» **REQUIRED TASK**
Copy nothing but the text: reproduce each line of the listing exactly and leave the pictures out.
|---|
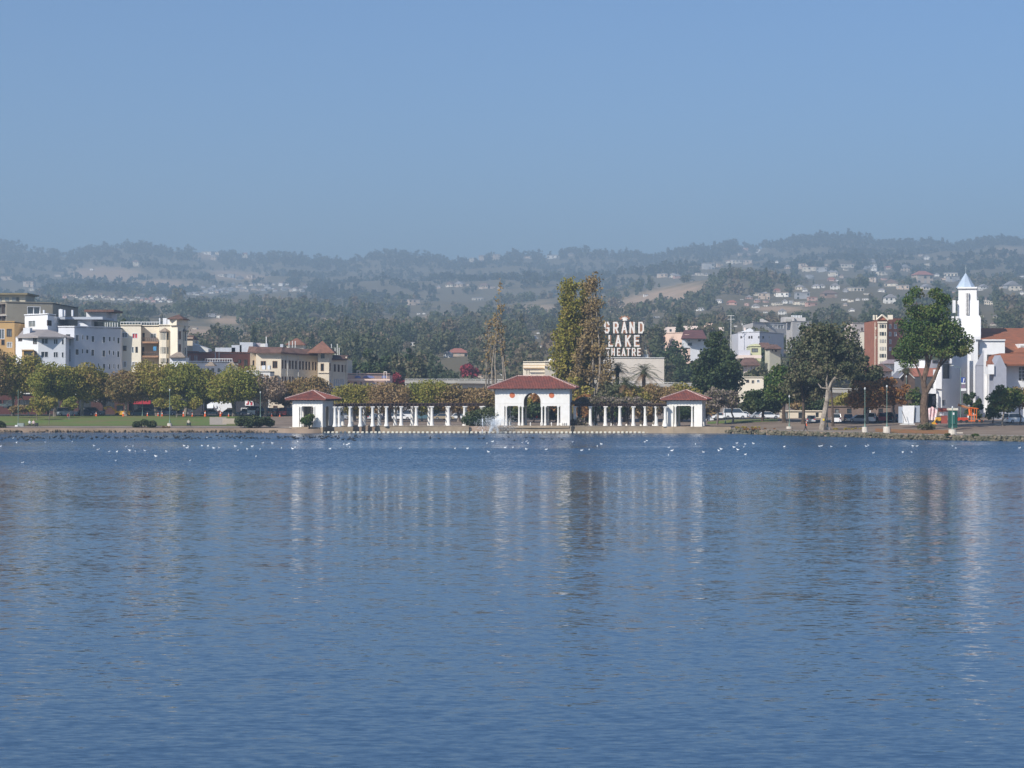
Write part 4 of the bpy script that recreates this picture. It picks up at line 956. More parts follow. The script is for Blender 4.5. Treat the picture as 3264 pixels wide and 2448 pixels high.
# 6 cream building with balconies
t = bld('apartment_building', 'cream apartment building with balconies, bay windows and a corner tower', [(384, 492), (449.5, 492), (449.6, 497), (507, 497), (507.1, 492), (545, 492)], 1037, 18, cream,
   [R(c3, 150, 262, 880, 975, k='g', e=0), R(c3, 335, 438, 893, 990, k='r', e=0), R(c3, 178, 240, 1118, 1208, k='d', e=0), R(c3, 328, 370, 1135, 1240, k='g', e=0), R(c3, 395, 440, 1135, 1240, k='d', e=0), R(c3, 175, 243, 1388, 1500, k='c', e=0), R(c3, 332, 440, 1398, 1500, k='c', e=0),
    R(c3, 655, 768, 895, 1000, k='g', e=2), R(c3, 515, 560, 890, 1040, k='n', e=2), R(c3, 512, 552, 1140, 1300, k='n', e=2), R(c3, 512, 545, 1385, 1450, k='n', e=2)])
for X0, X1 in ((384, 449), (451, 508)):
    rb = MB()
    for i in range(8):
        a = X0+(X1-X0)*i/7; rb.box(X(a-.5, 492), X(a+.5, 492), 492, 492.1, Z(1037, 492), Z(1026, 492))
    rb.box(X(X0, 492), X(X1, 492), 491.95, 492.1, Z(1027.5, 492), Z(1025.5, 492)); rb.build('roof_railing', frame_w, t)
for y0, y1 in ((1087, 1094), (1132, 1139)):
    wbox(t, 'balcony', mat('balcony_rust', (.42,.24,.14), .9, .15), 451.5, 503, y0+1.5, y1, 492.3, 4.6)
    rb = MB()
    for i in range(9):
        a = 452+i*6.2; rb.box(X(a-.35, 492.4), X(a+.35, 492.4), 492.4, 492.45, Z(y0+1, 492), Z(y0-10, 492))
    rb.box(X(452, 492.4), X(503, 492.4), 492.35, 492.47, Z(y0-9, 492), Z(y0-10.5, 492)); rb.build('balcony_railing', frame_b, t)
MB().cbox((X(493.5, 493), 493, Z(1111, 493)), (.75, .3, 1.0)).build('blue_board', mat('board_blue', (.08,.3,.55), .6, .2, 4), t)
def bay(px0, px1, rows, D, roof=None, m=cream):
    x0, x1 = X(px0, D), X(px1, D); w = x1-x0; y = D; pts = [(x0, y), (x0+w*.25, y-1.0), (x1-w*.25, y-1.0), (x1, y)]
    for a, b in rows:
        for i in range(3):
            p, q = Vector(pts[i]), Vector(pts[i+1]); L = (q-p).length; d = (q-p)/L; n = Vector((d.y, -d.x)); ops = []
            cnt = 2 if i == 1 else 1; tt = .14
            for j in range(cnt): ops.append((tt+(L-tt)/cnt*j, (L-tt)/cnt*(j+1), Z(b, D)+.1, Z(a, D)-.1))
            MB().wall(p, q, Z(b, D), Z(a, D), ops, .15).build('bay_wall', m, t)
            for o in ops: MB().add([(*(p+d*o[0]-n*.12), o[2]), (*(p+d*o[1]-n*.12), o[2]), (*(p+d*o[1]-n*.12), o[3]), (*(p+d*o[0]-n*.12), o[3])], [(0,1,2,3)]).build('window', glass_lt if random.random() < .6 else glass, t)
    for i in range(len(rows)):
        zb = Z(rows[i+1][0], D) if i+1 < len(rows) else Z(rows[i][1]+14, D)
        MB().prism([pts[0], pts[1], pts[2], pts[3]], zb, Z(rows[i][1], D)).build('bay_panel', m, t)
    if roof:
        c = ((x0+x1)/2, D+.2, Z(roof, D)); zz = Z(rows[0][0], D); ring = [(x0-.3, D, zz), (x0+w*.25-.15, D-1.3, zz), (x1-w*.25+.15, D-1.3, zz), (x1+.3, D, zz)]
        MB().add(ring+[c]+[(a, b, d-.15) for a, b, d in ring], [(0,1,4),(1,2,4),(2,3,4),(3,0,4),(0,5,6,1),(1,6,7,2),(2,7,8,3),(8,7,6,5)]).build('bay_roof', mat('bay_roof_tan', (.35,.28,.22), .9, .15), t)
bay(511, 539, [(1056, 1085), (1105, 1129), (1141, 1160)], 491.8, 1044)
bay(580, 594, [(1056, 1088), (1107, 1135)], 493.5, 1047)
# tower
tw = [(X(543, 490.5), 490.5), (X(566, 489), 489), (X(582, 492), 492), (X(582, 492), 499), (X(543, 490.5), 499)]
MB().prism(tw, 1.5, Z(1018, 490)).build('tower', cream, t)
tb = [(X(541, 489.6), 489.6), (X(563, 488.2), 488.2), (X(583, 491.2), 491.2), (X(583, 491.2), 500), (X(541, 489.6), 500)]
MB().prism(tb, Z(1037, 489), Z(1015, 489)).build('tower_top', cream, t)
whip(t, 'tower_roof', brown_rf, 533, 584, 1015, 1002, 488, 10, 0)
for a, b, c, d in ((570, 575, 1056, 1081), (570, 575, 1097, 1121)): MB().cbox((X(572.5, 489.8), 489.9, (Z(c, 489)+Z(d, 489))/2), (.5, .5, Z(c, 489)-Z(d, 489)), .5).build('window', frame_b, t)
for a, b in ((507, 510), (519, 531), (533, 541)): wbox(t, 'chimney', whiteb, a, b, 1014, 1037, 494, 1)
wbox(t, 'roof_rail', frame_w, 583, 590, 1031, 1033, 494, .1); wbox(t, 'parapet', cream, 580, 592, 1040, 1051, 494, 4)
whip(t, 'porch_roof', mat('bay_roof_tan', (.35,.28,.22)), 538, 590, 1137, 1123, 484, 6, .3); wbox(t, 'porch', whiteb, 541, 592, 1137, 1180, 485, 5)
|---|
» **WRITTEN ANSWER**
Write part 4 of the bpy script that recreates this picture. It picks up at line 956. More parts follow. The script is for Blender 4.5. Treat the picture as 3264 pixels wide and 2448 pixels high.
# 6 cream building with balconies
t = bld('apartment_building', 'cream apartment building with balconies, bay windows and a corner tower', [(384, 492), (449.5, 492), (449.6, 497), (507, 497), (507.1, 492), (545, 492)], 1037, 18, cream,
   [R(c3, 150, 262, 880, 975, k='g', e=0), R(c3, 335, 438, 893, 990, k='r', e=0), R(c3, 178, 240, 1118, 1208, k='d', e=0), R(c3, 328, 370, 1135, 1240, k='g', e=0), R(c3, 395, 440, 1135, 1240, k='d', e=0), R(c3, 175, 243, 1388, 1500, k='c', e=0), R(c3, 332, 440, 1398, 1500, k='c', e=0),
    R(c3, 655, 768, 895, 1000, k='g', e=2), R(c3, 515, 560, 890, 1040, k='n', e=2), R(c3, 512, 552, 1140, 1300, k='n', e=2), R(c3, 512, 545, 1385, 1450, k='n', e=2)])
for X0, X1 in ((384, 449), (451, 508)):
    rb = MB()
    for i in range(8):
        a = X0+(X1-X0)*i/7; rb.box(X(a-.5, 492), X(a+.5, 492), 492, 492.1, Z(1037, 492), Z(1026, 492))
    rb.box(X(X0, 492), X(X1, 492), 491.95, 492.1, Z(1027.5, 492), Z(1025.5, 492)); rb.build('roof_railing', frame_w, t)
for y0, y1 in ((1087, 1094), (1132, 1139)):
    wbox(t, 'balcony', mat('balcony_rust', (.42,.24,.14), .9, .15), 451.5, 503, y0+1.5, y1, 492.3, 4.6)
    rb = MB()
    for i in range(9):
        a = 452+i*6.2; rb.box(X(a-.35, 492.4), X(a+.35, 492.4), 492.4, 492.45, Z(y0+1, 492), Z(y0-10, 492))
    rb.box(X(452, 492.4), X(503, 492.4), 492.35, 492.47, Z(y0-9, 492), Z(y0-10.5, 492)); rb.build('balcony_railing', frame_b, t)
MB().cbox((X(493.5, 493), 493, Z(1111, 493)), (.75, .3, 1.0)).build('blue_board', mat('board_blue', (.08,.3,.55), .6, .2, 4), t)
def bay(px0, px1, rows, D, roof=None, m=cream):
    x0, x1 = X(px0, D), X(px1, D); w = x1-x0; y = D; pts = [(x0, y), (x0+w*.25, y-1.0), (x1-w*.25, y-1.0), (x1, y)]
    for a, b in rows:
        for i in range(3):
            p, q = Vector(pts[i]), Vector(pts[i+1]); L = (q-p).length; d = (q-p)/L; n = Vector((d.y, -d.x)); ops = []
            cnt = 2 if i == 1 else 1; tt = .14
            for j in range(cnt): ops.append((tt+(L-tt)/cnt*j, (L-tt)/cnt*(j+1), Z(b, D)+.1, Z(a, D)-.1))
            MB().wall(p, q, Z(b, D), Z(a, D), ops, .15).build('bay_wall', m, t)
            for o in ops: MB().add([(*(p+d*o[0]-n*.12), o[2]), (*(p+d*o[1]-n*.12), o[2]), (*(p+d*o[1]-n*.12), o[3]), (*(p+d*o[0]-n*.12), o[3])], [(0,1,2,3)]).build('window', glass_lt if random.random() < .6 else glass, t)
    for i in range(len(rows)):
        zb = Z(rows[i+1][0], D) if i+1 < len(rows) else Z(rows[i][1]+14, D)
        MB().prism([pts[0], pts[1], pts[2], pts[3]], zb, Z(rows[i][1], D)).build('bay_panel', m, t)
    if roof:
        c = ((x0+x1)/2, D+.2, Z(roof, D)); zz = Z(rows[0][0], D); ring = [(x0-.3, D, zz), (x0+w*.25-.15, D-1.3, zz), (x1-w*.25+.15, D-1.3, zz), (x1+.3, D, zz)]
        MB().add(ring+[c]+[(a, b, d-.15) for a, b, d in ring], [(0,1,4),(1,2,4),(2,3,4),(3,0,4),(0,5,6,1),(1,6,7,2),(2,7,8,3),(8,7,6,5)]).build('bay_roof', mat('bay_roof_tan', (.35,.28,.22), .9, .15), t)
bay(511, 539, [(1056, 1085), (1105, 1129), (1141, 1160)], 491.8, 1044)
bay(580, 594, [(1056, 1088), (1107, 1135)], 493.5, 1047)
# tower
tw = [(X(543, 490.5), 490.5), (X(566, 489), 489), (X(582, 492), 492), (X(582, 492), 499), (X(543, 490.5), 499)]
MB().prism(tw, 1.5, Z(1018, 490)).build('tower', cream, t)
tb = [(X(541, 489.6), 489.6), (X(563, 488.2), 488.2), (X(583, 491.2), 491.2), (X(583, 491.2), 500), (X(541, 489.6), 500)]
MB().prism(tb, Z(1037, 489), Z(1015, 489)).build('tower_top', cream, t)
whip(t, 'tower_roof', brown_rf, 533, 584, 1015, 1002, 488, 10, 0)
for a, b, c, d in ((570, 575, 1056, 1081), (570, 575, 1097, 1121)): MB().cbox((X(572.5, 489.8), 489.9, (Z(c, 489)+Z(d, 489))/2), (.5, .5, Z(c, 489)-Z(d, 489)), .5).build('window', frame_b, t)
for a, b in ((507, 510), (519, 531), (533, 541)): wbox(t, 'chimney', whiteb, a, b, 1014, 1037, 494, 1)
wbox(t, 'roof_rail', frame_w, 583, 590, 1031, 1033, 494, .1); wbox(t, 'parapet', cream, 580, 592, 1040, 1051, 494, 4)
whip(t, 'porch_roof', mat('bay_roof_tan', (.35,.28,.22)), 538, 590, 1137, 1123, 484, 6, .3); wbox(t, 'porch', whiteb, 541, 592, 1137, 1180, 485, 5)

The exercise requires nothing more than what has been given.